In my first year of university, I went to the campus canteen quite often. I liked thudding down after class, alone, finding an empty seat in the busy plaza, and swallowing a meal that cost less than a hundred NT dollars.

One day a friend asked whether I found the canteen food too greasy, the portions too large. Honestly, a little — yes. I knew all this. But for cheap and convenient, even if the environment was noisy and the food a bit heavy, for a student like me who needed a full meal, it still had enormous appeal.

Especially during every rushed gap between classes: walking into the canteen spared me from the eternal question of what to eat next. Into the plaza, calories consumed, done in under half an hour — on to the next task.

Habits are hard to break; the place is still packed.


In 2010, when I was in second grade, I made my first Facebook account. I’d opened it originally to play Happy Farm and Tetris Battle with my dad’s students — every day after school, I’d look for a free moment when nobody was using the computer, spend fifteen minutes harvesting my crops and playing one 1v1 match. I never posted anything; my feed was filled with friends’ game updates. Leaving birthday wishes for people was about the extent of it. That was more than enough.

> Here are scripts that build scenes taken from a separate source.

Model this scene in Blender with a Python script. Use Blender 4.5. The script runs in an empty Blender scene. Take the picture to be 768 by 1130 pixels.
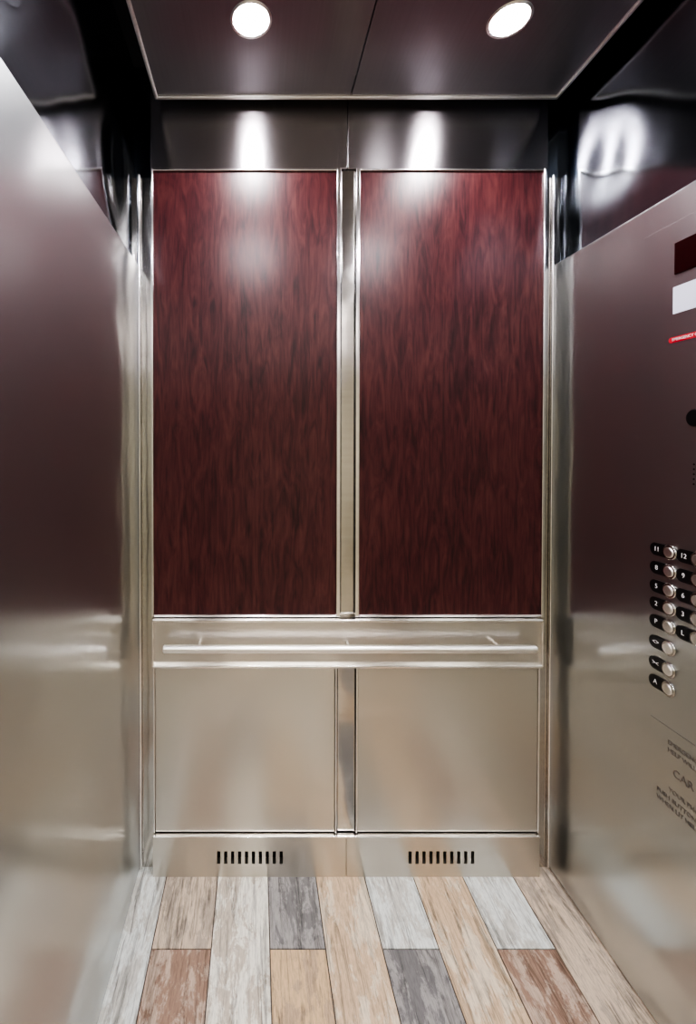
import bpy, bmesh, math, random
from mathutils import Vector
random.seed(4)
sc = bpy.context.scene
sc.view_settings.view_transform = 'AgX'
sc.view_settings.look = 'AgX - High Contrast'
sc.view_settings.exposure = 1.3

# ------------------------------------------------------------ materials
def newmat(name):
    m = bpy.data.materials.new(name); m.use_nodes = True
    nt = m.node_tree
    return m, nt, nt.nodes['Principled BSDF']
def L(nt, a, b): nt.links.new(a, b)
def simple(name, col, rough=0.5, metal=0.0, emit=None, es=0):
    m, nt, b = newmat(name)
    b.inputs['Base Color'].default_value = (*col, 1)
    b.inputs['Roughness'].default_value = rough
    b.inputs['Metallic'].default_value = metal
    if emit:
        b.inputs['Emission Color'].default_value = (*emit, 1)
        b.inputs['Emission Strength'].default_value = es
    return m
def steel(name, col, rough, scale, aniso=0.0, rot=0.0, wave=0.0, wscale=2.2, haze=0.0, hrough=0.5, hcol=None, smudge=0.08, streak=0.10):
    """brushed stainless: streaky colour, gentle sheet waviness, tight lobe + optional wide haze lobe"""
    m, nt, b = newmat(name)
    N = nt.nodes
    tc = N.new('ShaderNodeTexCoord')
    mp = N.new('ShaderNodeMapping'); mp.inputs['Scale'].default_value = scale
    L(nt, tc.outputs['Object'], mp.inputs['Vector'])
    n = N.new('ShaderNodeTexNoise'); n.inputs['Scale'].default_value = 1; n.inputs['Detail'].default_value = 3
    L(nt, mp.outputs[0], n.inputs['Vector'])
    cr = N.new('ShaderNodeMapRange'); cr.inputs['To Min'].default_value = 1-streak; cr.inputs['To Max'].default_value = 1+streak
    L(nt, n.outputs['Fac'], cr.inputs['Value'])
    mx = N.new('ShaderNodeMix'); mx.data_type = 'RGBA'; mx.blend_type = 'MULTIPLY'; mx.inputs[0].default_value = 1
    mx.inputs[6].default_value = (*col, 1)
    L(nt, cr.outputs[0], mx.inputs[7]); L(nt, mx.outputs[2], b.inputs['Base Color'])
    b.inputs['Metallic'].default_value = 1
    b.inputs['Roughness'].default_value = rough
    if smudge:
        n3 = N.new('ShaderNodeTexNoise'); n3.inputs['Scale'].default_value = 4; n3.inputs['Detail'].default_value = 2
        L(nt, tc.outputs['Object'], n3.inputs['Vector'])
        rr = N.new('ShaderNodeMapRange'); rr.inputs['From Min'].default_value = 0.3; rr.inputs['From Max'].default_value = 0.7
        rr.inputs['To Min'].default_value = rough * (1-smudge); rr.inputs['To Max'].default_value = rough * (1+smudge)
        L(nt, n3.outputs['Fac'], rr.inputs['Value']); L(nt, rr.outputs[0], b.inputs['Roughness'])
    if aniso:
        b.inputs['Anisotropic'].default_value = aniso
        b.inputs['Anisotropic Rotation'].default_value = rot
        tg = N.new('ShaderNodeTangent'); tg.direction_type = 'RADIAL'; tg.axis = 'Z'
        L(nt, tg.outputs[0], b.inputs['Tangent'])
    if wave:
        n2 = N.new('ShaderNodeTexNoise'); n2.inputs['Scale'].default_value = wscale; n2.inputs['Detail'].default_value = 1
        L(nt, tc.outputs['Object'], n2.inputs['Vector'])
        b2 = N.new('ShaderNodeBump'); b2.inputs['Strength'].default_value = 1; b2.inputs['Distance'].default_value = wave
        L(nt, n2.outputs['Fac'], b2.inputs['Height']); L(nt, b2.outputs[0], b.inputs['Normal'])
    if haze:
        g = N.new('ShaderNodeBsdfPrincipled'); g.inputs['Metallic'].default_value = 1
        g.inputs['Base Color'].default_value = (*(hcol or col), 1); g.inputs['Roughness'].default_value = hrough
        ms = N.new('ShaderNodeMixShader'); ms.inputs[0].default_value = haze
        L(nt, b.outputs[0], ms.inputs[1]); L(nt, g.outputs[0], ms.inputs[2])
        L(nt, ms.outputs[0], N['Material Output'].inputs['Surface'])
    return m

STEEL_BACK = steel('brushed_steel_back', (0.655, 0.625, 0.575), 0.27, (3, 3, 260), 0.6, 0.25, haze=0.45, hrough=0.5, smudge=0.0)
STEEL_BAND = steel('brushed_steel_band', (0.66, 0.63, 0.59), 0.22, (3, 3, 260), 0.7, 0.25, haze=0.35, hrough=0.45, smudge=0.0)
STEEL_STILE = steel('satin_steel_stile', (0.56, 0.54, 0.51), 0.14, (3, 3, 60), 0.6, 0.25, wave=0.003, wscale=8)
STEEL_SIDE = steel('brushed_steel_side', (0.62, 0.635, 0.62), 0.17, (220, 220, 2), 0.6, 0.25, wave=0.012, wscale=2.6, haze=0.28, hrough=0.42, hcol=(0.63, 0.665, 0.68), smudge=0.0)
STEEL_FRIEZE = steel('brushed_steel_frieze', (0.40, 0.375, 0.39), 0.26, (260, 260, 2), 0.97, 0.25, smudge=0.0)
STEEL_SHADED = steel('shaded_steel', (0.27, 0.30, 0.34), 0.11, (3, 3, 200), 0.4, 0.25, wave=0.012, wscale=3)  # upper-wall steel: shade and dark reflections put into the base colour
STEEL_TRIM = steel('polished_trim', (0.86, 0.84, 0.82), 0.14, (5, 5, 60))
STEEL_RAIL = steel('satin_rail', (0.92, 0.90, 0.87), 0.32, (4, 200, 200))
CEIL_STEEL = steel('ceiling_steel', (0.32, 0.31, 0.33), 0.30, (160, 2, 2), haze=0.4, hrough=0.5, smudge=0.0)
STEEL_FRONT = steel('front_steel', (0.66, 0.63, 0.58), 0.35, (200, 200, 2))
BLACK = simple('black_plastic', (0.008, 0.008, 0.009), 0.3)
SLOT = simple('dark_slot', (0.004, 0.004, 0.004), 0.8)
DARKCEIL = simple('shaft_dark', (0.05, 0.05, 0.055), 0.7)
WHITE = simple('white_label', (0.66, 0.68, 0.80), 0.5, emit=(0.8, 0.85, 1), es=0.04)
RED = simple('red_label', (0.6, 0.02, 0.04), 0.4)
REDLCD = simple('display_glass', (0.022, 0.002, 0.003), 0.12)
LED = simple('display_segment', (0.3, 0.0, 0.0), 0.4, emit=(1, 0.03, 0.02), es=0.12)
INK = simple('engraved_ink', (0.10, 0.09, 0.085), 0.5)
WTXT = simple('white_ink', (0.85, 0.85, 0.85), 0.5)
LENS = simple('lamp_core', (1, 1, 1), 0.3, emit=(1.0, 0.95, 0.98), es=450)
BOWL = simple('lamp_reflector', (1, 1, 1), 0.3, emit=(1.0, 0.95, 0.99), es=70)
LOBBYWALL = simple('lobby_paint', (0.70, 0.67, 0.59), 0.6)
LOBBYFLOOR = simple('lobby_tile', (0.50, 0.45, 0.36), 0.4)
LOBBYFILL = simple('lobby_fill_emitter', (1, 1, 1), 0.5, emit=(1.0, 0.97, 0.92), es=8)  # glow of the added fill light in the lobby

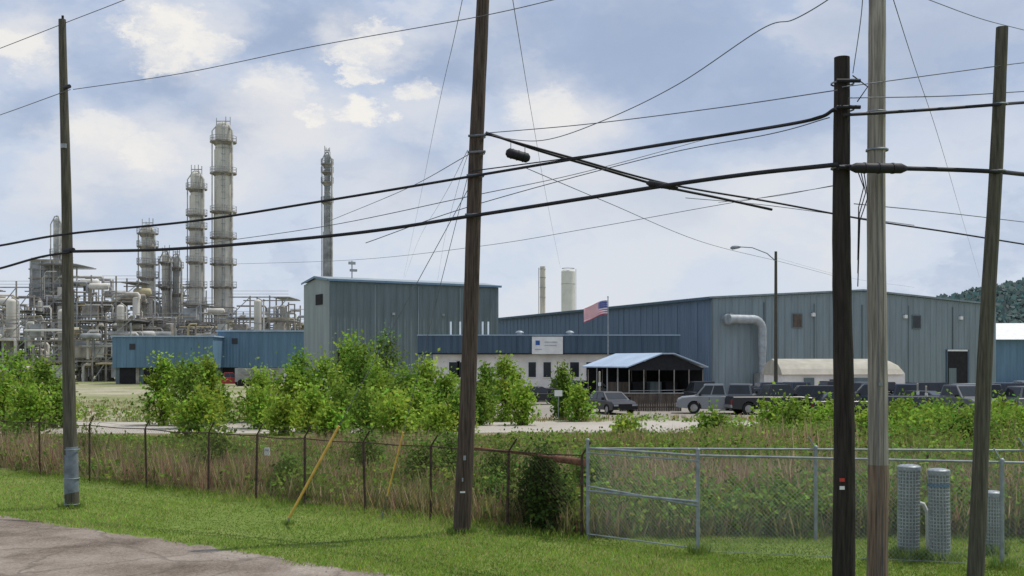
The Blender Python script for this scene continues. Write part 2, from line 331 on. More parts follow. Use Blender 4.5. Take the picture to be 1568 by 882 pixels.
# ---------------------------------------------------------------- utility poles
def pole(name,p0,p1,r0,r1,m,extra=None,m2=None,split=None):
    e=empty(name); b=B(); n=24; P0=Vector(p0);P1=Vector(p1); pts=[];rs=[]
    for i in range(n+1):
        t=i/n; q=P0.lerp(P1,t); q.x+=0.012*math.sin(t*9+p0[0]); pts.append(q); rs.append((r0+(r1-r0)*t)*(1+random.uniform(-0.025,0.025)))
    if m2:
        k=int(split*n); b.tube(pts[:k+1],rs[:k+1],m2,18); b.tube(pts[k:],rs[k:],m,18)
    else: b.tube(pts,rs,m,18)
    b.finish(name+'_shaft',parent=e)
    if extra:
        b=B(); extra(b); b.finish(name+'_hardware',parent=e)
    return e
dL=25.9;dC=22.0;dA=16.5;dB=16.9;dR=17.2
def exL(b):
    x,y=X(110,dL),dL
    b.tube([(x+0.0,y,0.02),(x-0.025,y,Z(684,dL))],[0.165,0.16],'galvblue',18)
    for z in (0.1,0.7,Z(688,dL)): b.ring(x,y,z,0.17,0.012,'galv')
    b.tube([(X(103,dL),y-0.15,Z(137,dL)),(X(114,dL),y-0.3,Z(137,dL))],0.05,'cable',8)
    b.tube([(X(103,dL),y-0.1,Z(385,dL)),(X(120,dL),y-0.3,Z(385,dL))],0.06,'cable',8)
    b.tube([(X(96,dL),y,Z(32,dL)),(X(96,dL),y,Z(24,dL))],0.03,'cable',8)
    b.box((X(101,dL),y-0.14,Z(225,dL)),(0.12,0.06,0.1),'galv')
pole('utility_pole',(X(110,dL),dL,-0.2),(X(96,dL),dL,Z(30,dL)),0.165,0.085,'wood_olive',exL)
def exC(b):
    for py in (210,235,270,330):
        xx=X(707+(817-py)/817*33,dC); b.tube([(xx-0.18,dC-0.12,Z(py,dC)),(xx+0.17,dC-0.2,Z(py,dC))],0.025,'wire',8)
        b.ring(xx,dC,Z(py,dC),0.15,0.012,'wire')
    b.box((X(709,dC),dC-0.185,Z(752,dC)),(0.10,0.02,0.03),'white'); b.box((X(709,dC),dC-0.19,Z(733,dC)),(0.03,0.02,0.07),'galv')
    b.box((X(712,dC),dC-0.18,Z(700,dC)),(0.05,0.02,0.09),'galv')
pole('utility_pole',(X(707,dC),dC,-0.2),(X(741,dC),dC,Z(-60,dC)),0.175,0.125,'wood_brown',exC)
def exA(b):
    y=dA
    b.box((X(1284,dA),y-0.18,Z(745,dA)),(0.07,0.02,0.05),'white'); b.box((X(1284,dA),y-0.18,Z(733,dA)),(0.07,0.02,0.05),'red')
    for py in (168,258,128):
        b.tube([(X(1276,dA),y-0.17,Z(py,dA)),(X(1312,dA),y-0.17,Z(py,dA))],0.03,'cable',8); b.ring(X(1290,dA),y,Z(py,dA),0.165,0.014,'galv')
    for k in range(3):
        b.tube([(X(1306+k*5,dA),y-0.19,Z(262,dA)),(X(1316+3*k,dA),y-0.2,Z(290+8*k,dA)),(X(1309+k,dA),y-0.18,Z(320+10*k,dA)),(X(1308,dA),y-0.17,Z(400+20*k,dA))],0.008,'cable',6)
    b.tube([(X(1300,dA),y-0.17,Z(120,dA)),(X(1322,dA),y-0.2,Z(138,dA)),(X(1307,dA),y-0.18,Z(160,dA))],0.010,'cable',6)
pole('utility_pole',(X(1293,dA),dA,-0.2),(X(1288,dA),dA,Z(88,dA)),0.17,0.115,'wood_dark',exA)
def exB(b):
    b.ring(X(1343,dB),dB,Z(230,dB),0.155,0.02,'galv'); b.ring(X(1342,dB),dB,Z(172,dB),0.15,0.012,'galv')
    for k in range(2): b.tube([(X(1338+8*k,dB),dB-0.155,Z(265,dB)),(X(1340+8*k,dB),dB-0.165,Z(520,dB)),(X(1338+8*k,dB),dB-0.17,0.05)],0.006,'wire',6)
    b.box((X(1343,dB),dB-0.16,Z(588,dB)),(0.06,0.02,0.05),'galv')
pole('utility_pole',(X(1344,dB),dB,-0.2),(X(1342,dB),dB,Z(-70,dB)),0.16,0.125,'wood_pale',exB,'wood_red',0.21)
pole('utility_pole',(X(1491,dR),dR,-0.2),(X(1535,dR),dR,Z(42,dR)),0.13,0.09,'wood_olive',lambda b:(b.ring(X(1527,dR),dR,Z(262,dR),0.12,0.013,'galv'),b.ring(X(1530,dR),dR,Z(160,dR),0.12,0.013,'galv')))

# ---------------------------------------------------------------- wires
def cat(pts,k=10):
    P=[Vector(p) for p in pts]; P=[P[0]*2-P[1]]+P+[P[-1]*2-P[-2]]; out=[]
    for i in range(1,len(P)-2):
        for j in range(k):
            t=j/k; a,b_,c,d_=P[i-1],P[i],P[i+1],P[i+2]
            out.append(0.5*((2*b_)+(c-a)*t+(2*a-5*b_+4*c-d_)*t*t+(3*b_-a-3*c+d_)*t**3))
    out.append(P[-2]); return out
def wr(pts,r,m='cable',name='power_line'):
    b=B(); b.tube(cat([W(*p) for p in pts]),r,m,6); return b.finish(name)
wr([(-60,384,27),(0,376,26.5),(105,358,25.6),(300,338,24.8),(500,307,23.6),(722,270,21.8),(900,240,20),(1100,208,18.1),(1240,184,16.8),(1280,166,16.3)],0.027,name='telephone_cable')
wr([(722,262,21.8),(900,238,20),(1050,214,18.6),(1200,192,17),(1262,176,16.4)],0.012)
wr([(-60,425,27),(0,411,26.6),(60,394,26),(108,386,25.6)],0.028,name='telephone_cable')
wr([(112,385,25.6),(250,382,24.9),(400,371,24.1),(560,355,23.1),(720,331,21.8),(900,303,20),(1020,284,18.8),(1150,266,17.6),(1282,252,16.3)],0.037,name='telephone_cable')
wr([(1284,256,16.3),(1345,258,16.5),(1385,258,16.7),(1460,260,17),(1527,263,17.1),(1568,267,17.8),(1660,276,19)],0.036,name='telephone_cable')
wr([(1292,176,16.3),(1345,173,16.6),(1450,166,17),(1529,160,17.1),(1568,157,17.8),(1680,150,19)],0.026,name='telephone_cable')
wr([(744,203,21.8),(830,232,22.2),(920,258,22.6),(1010,284,23),(1100,303,23.5),(1182,321,24)],0.028,name='telephone_cable')
wr([(744,205,21.8),(870,240,22.2),(1020,281,23),(1185,310,24),(1330,337,26),(1450,355,28),(1568,374,30),(1700,395,32)],0.022,name='telephone_cable')
T1=[
 [(742,204,21.8),(900,190,20.3),(1100,165,18.2),(1282,138,16.3)],[(1290,133,16.3),(1345,126,16.7),(1529,101,17.1),(1568,96,17.8),(1680,84,19)],
 [(1300,150,16.3),(1450,147,17),(1568,140,18),(1680,134,19)],
 [(-60,96,28),(0,74,27),(100,35,25.9),(190,0,24.5),(260,-30,23)],[(-60,194,28),(0,176,27),(108,137,25.6)],
 [(112,137,25.6),(280,112,24.6),(480,71,23.3),(720,28,21.6),(850,-1,20),(920,-20,19)],
 [(742,207,21.8),(830,215,22),(930,182,21),(1040,128,19.5),(1165,45,17.5),(1215,30,16.8),(1270,-2,15.8),(1300,-30,15.4)],
 [(330,405,60),(540,398,50),(735,377,40),(900,350,34),(1100,314,30),(1275,285,27)],
 [(500,340,40),(620,290,30),(724,233,21.8)],[(560,372,24),(720,316,22.2),(1000,240,20),(1180,205,18),(1270,180,16.4)],
 [(800,255,22),(930,310,28),(1080,372,40),(1200,402,55),(1275,422,70)],
 [(1308,312,17),(1440,325,20),(1568,340,24),(1700,356,28)],[(1050,303,24),(1180,315,26),(1400,345,28)],
 [(300,375,30),(500,346,26),(722,300,22),(900,262,24),(1110,205,28)],
 [(712,-20,17),(695,60,22),(668,180,35),(640,320,70),(618,425,140)],
 [(782,-20,15),(795,60,20),(815,180,32),(840,320,60),(858,410,140)],
 [(1365,-10,14),(1400,100,20),(1440,220,32),(1475,340,60),(1500,425,130)],
 [(1322,-20,15),(1318,30,15.5),(1306,112,16.3)],[(1410,-5,16),(1500,28,18),(1568,46,20),(1660,70,22)],
 [(720,225,22),(700,290,40),(680,370,80),(670,430,130)],[(716,230,22),(680,300,40),(640,370,80),(620,425,130)],
 [(1190,395,88),(1300,425,84),(1400,440,80)],[(1100,310,30),(1190,300,28),(1275,284,26)]]
for k,t in enumerate(T1): wr(t,0.0085 if k<14 else 0.0062,'wire')
def splice(pa,pb,r,name='cable_splice_enclosure',hang=None):
    b=B(); a=Vector(W(*pa)); c=Vector(W(*pb)); q=(c-a)
    b.tube([a,a+q*0.06,a+q*0.1,a+q*0.9,a+q*0.94,c],[r*0.5,r*0.8,r,r,r*0.8,r*0.5],'cable',14)
    for t in (0.25,0.5,0.75): b.tube([a+q*(t-0.02),a+q*(t+0.02)],r*1.1,'cable',14)
    if hang:
        for t in (0.2,0.8): b.tube([a+q*t+Vector((0,0,r)),a+q*t+Vector((0,0,hang))],0.008,'wire',6)
    b.finish(name)
splice((775,233,21.8),(811,243,21.9),0.095,hang=0.22)
splice((990,280,19),(1038,288,18.8),0.05)
splice((1302,257,16.2),(1388,258,16.5),0.075)

for a,top,g0,g1 in [((437,803),(722,280),0.02,0.30),((584,795),(722,247),0.07,0.26)]:
    d0=5780/(a[1]-HZ); p0=Vector((X(a[0],d0),d0,0)); p1=Vector(W(top[0],top[1],22)); e=empty('guy_wire')
    b=B(); b.tube([p0,p1],0.007,'wire',6); b.tube([p0-Vector((0,0,0.1)),p0+(p1-p0)*0.02],0.02,'galv',6); b.finish('strand',parent=e)
    b=B(); b.tube([p0.lerp(p1,t) for t in np.linspace(g0,g1,6)],0.028 if a[0]<500 else 0.020,'yellow',10); b.finish('yellow_guard',parent=e)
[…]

I didn’t get my first phone until middle school. The moment I had it, classmates immediately urged me to sign up for Instagram. Stories that disappear in twenty-four hours; a feed built from images. Compared to the chaotic Facebook of that era, it felt streamlined and modern. In time, I made my first post — and later created a second account.

It was all too captivating. Knowing I needed to stay focused on schoolwork, I started the habit of regularly deleting social media: before mid-terms, before competitions, before university entrance exams. The empty days unoccupied by stories actually made me calmer, more able to be present in my life.

I thought once I became a university student, I wouldn’t need such extreme measures. But things didn’t go as expected — I found myself dependent on social media again. Scrolling left me restless, and yet I kept scrolling. For the sake of my mental health, the frequency of uninstalling only increased.

I once heard someone say that your social media feed reflects what you care about. That’s true — mine is full of interesting events, in-depth news features, ongoing discussions about current events, all of it worth paying attention to. But people can still be overwhelmed, and I’ve noticed that I’ve slowly become numb to suffering happening elsewhere in the world. Scrolling past it quickly makes me feel guilty; staying with it carefully is something I don’t have the patience for.

At the same time, I’ve grown tired of updating my own feed. Partly exhaustion — partly an unwillingness to have my writing swiped past like a short video.


Lately I’ve barely gone to the canteen at all. Mostly I find a small restaurant, eat alone and quietly, or share a proper meal and conversation with a close friend. A little more expensive, and now I have to figure out what to eat — but in return, food with more character, time of higher quality, time to truly get to know myself and the other person, time to eat each bite without rushing.

Given the reality of things, social media is still not something I can easily walk away from. And I still have a lot I want to say — stories I’ve encountered, things I’m thinking through. So I’ve built this site. Going forward, more writing will live here, updated whenever it happens. If at some point you feel like reading, or want to know where I’m at lately, come back here and see if anything’s new. And if you finish reading something, you’re welcome to come find me and talk about it.

If I’m still on the road, I’ll keep recording.